"Everyone`s got a dancer inside," says Dirty Dancing writer Eleanor Bergstein. And she should know.
Bergstein not only wrote the hit film starring Patrick Swayze and Jennifer Grey. She`s successfully adapted it to the stage. In 2007, the wildly successful musical sashayed its way to Toronto's Royal Alexadra Theatre and the buzz shows no sign of quieting.
Bergstein – in a phone interview from Amsterdam, where she was holding rehearsals for "Dutch" Dirty Dancing – says she figures our inner-Fred Astaires and Ginger Rogers are the secret to the endless fascination with the story. It's Pygmalian in dancing shoes, really: Jane Baby Houseman – the girl with two-left feet – falls in love with a professional dancer from the wrong side of the tracks.
Since opening in Australia in 2004, the stage play has wowed audiences and smashed box office records in London and Europe, much the same way the low-budget film did 20 years ago.
Back then, producers figured the flick, starring little-known Patrick Swayze and Jennifer Grey, would fizzle onscreen and quickly foxtrot over to video. Instead, it is among the highest grossing independent films of all-time, earning US $300 million, and a Grammy and Oscar for the soundtrack.
The Canadian production, lead by Toronto actor Jake Simons as Johnny (TV`s Metropia, Stratford, Aladdin), opened in 2007 with an early box office bang too, with the Royal Alex seeing its highest daily sales ever.

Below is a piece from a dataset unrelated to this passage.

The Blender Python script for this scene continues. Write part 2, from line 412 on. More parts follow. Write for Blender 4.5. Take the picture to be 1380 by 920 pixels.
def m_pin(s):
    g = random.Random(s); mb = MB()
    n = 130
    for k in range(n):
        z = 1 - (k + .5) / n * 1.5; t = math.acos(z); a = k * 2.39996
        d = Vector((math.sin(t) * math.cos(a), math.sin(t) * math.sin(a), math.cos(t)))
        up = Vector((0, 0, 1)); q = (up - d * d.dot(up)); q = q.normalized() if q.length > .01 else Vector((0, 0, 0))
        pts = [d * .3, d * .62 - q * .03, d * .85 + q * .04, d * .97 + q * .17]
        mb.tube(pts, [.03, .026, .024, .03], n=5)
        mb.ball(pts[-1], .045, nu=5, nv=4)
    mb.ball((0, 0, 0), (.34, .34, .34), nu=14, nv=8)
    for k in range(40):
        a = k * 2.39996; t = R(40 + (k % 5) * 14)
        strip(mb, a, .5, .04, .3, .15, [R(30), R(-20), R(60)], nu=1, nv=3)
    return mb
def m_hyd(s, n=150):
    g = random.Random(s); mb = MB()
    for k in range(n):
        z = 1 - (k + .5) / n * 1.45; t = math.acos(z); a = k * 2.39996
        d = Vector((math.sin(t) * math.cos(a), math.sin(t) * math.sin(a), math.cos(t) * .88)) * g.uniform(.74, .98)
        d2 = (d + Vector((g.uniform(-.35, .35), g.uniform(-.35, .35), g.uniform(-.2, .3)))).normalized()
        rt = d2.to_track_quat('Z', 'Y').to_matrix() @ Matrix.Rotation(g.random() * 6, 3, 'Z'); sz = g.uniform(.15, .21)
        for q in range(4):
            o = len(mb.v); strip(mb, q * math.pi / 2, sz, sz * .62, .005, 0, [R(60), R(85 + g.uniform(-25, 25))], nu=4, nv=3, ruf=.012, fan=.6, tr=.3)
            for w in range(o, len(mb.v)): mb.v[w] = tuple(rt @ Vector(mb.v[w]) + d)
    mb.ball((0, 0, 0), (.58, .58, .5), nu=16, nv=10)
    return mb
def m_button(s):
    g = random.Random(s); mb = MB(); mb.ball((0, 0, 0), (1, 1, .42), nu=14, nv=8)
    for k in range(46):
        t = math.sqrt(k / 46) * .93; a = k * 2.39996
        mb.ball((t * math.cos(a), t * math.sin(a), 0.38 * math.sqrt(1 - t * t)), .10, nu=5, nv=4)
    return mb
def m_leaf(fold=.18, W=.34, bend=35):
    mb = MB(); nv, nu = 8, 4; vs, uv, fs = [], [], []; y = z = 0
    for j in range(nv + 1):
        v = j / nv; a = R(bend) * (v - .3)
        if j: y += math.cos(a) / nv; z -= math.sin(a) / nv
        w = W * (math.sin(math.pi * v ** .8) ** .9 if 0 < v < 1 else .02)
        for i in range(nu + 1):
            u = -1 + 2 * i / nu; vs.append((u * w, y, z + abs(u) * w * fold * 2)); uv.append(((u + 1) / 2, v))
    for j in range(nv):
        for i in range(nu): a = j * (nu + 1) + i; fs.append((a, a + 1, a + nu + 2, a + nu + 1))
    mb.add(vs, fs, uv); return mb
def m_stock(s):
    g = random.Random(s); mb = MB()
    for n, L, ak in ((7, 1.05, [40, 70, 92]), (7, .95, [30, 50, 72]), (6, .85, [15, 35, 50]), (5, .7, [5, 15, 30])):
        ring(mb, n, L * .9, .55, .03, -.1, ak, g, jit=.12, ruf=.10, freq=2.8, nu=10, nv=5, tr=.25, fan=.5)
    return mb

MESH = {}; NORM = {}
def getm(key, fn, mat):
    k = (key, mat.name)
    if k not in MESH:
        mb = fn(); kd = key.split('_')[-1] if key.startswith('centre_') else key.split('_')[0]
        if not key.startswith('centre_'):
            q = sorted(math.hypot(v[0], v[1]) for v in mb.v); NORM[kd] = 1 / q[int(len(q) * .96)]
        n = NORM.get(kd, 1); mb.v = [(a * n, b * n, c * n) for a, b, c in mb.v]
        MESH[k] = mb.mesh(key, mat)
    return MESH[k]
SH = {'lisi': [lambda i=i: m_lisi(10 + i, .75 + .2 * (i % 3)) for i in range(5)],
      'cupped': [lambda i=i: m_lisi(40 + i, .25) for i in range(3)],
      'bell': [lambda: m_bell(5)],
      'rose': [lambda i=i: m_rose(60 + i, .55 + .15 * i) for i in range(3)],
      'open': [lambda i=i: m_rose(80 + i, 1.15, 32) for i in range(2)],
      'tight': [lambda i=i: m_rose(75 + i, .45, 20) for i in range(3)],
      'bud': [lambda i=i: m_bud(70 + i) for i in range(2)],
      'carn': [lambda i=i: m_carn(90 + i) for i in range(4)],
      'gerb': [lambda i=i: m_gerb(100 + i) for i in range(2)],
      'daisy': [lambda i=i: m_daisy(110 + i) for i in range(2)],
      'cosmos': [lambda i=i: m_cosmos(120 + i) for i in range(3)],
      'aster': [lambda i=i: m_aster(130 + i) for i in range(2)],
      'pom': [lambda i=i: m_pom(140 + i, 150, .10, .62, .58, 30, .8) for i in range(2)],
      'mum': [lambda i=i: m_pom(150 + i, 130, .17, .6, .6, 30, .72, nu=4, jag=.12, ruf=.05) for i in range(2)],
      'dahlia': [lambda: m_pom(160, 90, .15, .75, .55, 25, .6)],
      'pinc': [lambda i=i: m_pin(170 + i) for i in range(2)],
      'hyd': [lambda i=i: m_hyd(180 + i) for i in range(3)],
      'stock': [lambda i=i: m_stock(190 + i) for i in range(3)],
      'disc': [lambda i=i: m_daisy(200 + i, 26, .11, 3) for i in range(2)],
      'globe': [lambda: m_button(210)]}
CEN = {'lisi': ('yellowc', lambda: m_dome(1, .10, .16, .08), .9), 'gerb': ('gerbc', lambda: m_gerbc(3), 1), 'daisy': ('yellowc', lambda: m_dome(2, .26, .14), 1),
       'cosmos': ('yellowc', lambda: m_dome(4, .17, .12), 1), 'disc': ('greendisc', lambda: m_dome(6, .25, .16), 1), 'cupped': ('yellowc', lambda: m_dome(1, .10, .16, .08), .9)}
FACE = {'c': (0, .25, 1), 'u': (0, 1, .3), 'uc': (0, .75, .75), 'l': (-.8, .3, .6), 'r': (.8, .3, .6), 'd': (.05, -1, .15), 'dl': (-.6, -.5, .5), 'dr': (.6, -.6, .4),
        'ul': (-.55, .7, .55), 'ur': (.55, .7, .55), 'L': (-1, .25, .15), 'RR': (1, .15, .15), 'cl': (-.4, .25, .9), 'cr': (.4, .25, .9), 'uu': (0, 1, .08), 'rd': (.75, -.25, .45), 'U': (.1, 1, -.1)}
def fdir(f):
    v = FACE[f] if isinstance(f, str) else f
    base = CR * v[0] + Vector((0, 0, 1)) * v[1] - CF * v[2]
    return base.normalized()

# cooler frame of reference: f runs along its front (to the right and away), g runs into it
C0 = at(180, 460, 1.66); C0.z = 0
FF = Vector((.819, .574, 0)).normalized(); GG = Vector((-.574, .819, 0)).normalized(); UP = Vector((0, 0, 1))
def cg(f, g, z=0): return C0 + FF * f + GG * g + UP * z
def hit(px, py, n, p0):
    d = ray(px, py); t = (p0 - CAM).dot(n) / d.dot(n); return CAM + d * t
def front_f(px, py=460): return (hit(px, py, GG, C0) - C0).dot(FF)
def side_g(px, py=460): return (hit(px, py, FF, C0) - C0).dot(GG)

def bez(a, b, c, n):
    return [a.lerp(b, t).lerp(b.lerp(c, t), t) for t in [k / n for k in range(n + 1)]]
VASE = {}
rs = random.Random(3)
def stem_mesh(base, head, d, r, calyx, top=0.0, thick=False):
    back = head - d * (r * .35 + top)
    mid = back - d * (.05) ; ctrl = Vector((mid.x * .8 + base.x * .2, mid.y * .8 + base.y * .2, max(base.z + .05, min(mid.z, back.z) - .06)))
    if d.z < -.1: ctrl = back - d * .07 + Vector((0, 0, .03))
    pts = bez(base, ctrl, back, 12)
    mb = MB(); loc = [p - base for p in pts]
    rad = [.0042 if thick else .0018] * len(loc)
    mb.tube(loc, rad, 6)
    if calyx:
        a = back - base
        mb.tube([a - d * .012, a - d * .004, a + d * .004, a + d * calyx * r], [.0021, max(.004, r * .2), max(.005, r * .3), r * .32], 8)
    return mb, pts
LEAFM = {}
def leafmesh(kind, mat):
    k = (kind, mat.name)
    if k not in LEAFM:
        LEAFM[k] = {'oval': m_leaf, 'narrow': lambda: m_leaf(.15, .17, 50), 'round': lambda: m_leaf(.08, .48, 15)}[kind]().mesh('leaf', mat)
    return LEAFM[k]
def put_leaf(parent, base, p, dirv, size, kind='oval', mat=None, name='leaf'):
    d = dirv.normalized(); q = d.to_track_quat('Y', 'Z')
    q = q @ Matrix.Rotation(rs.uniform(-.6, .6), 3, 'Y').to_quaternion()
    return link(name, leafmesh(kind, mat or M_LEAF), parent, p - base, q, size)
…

For Simons, Dirty Dancing the movie was pivotal in sealing his future as an entertainer.
"I was 14 when the movie came out and I had been dancing for three years. As a boy dancer, it was pretty important for me, because it showed that you could be a male dancer and be masculine."
Bergstein's heard it before.
"It seems it gave permission to a generation of young men to know they could be dancers," says Bergstein. "And now, I`m asking those same young men to be my Johnnys on stage."
For years, Bergstein refused to adapt the play, not wanting to cash in on people`s fascination with the story. Finally, she realized, the stage was Dirty Dancing's natural home. "On stage, you have real bodies making real leaps. Every night, a very real Baby turns from a non-dancer into a dancer. In real time. Audiences don't watch it so much as respond personally to it," she says.
"I thought the film was terrific," continues Bergstein. "But in my heart, I now see that this is really what it was meant to be all along."
Dirty Dancing is currently running at Toronto`s Royal Alexandra Theatre.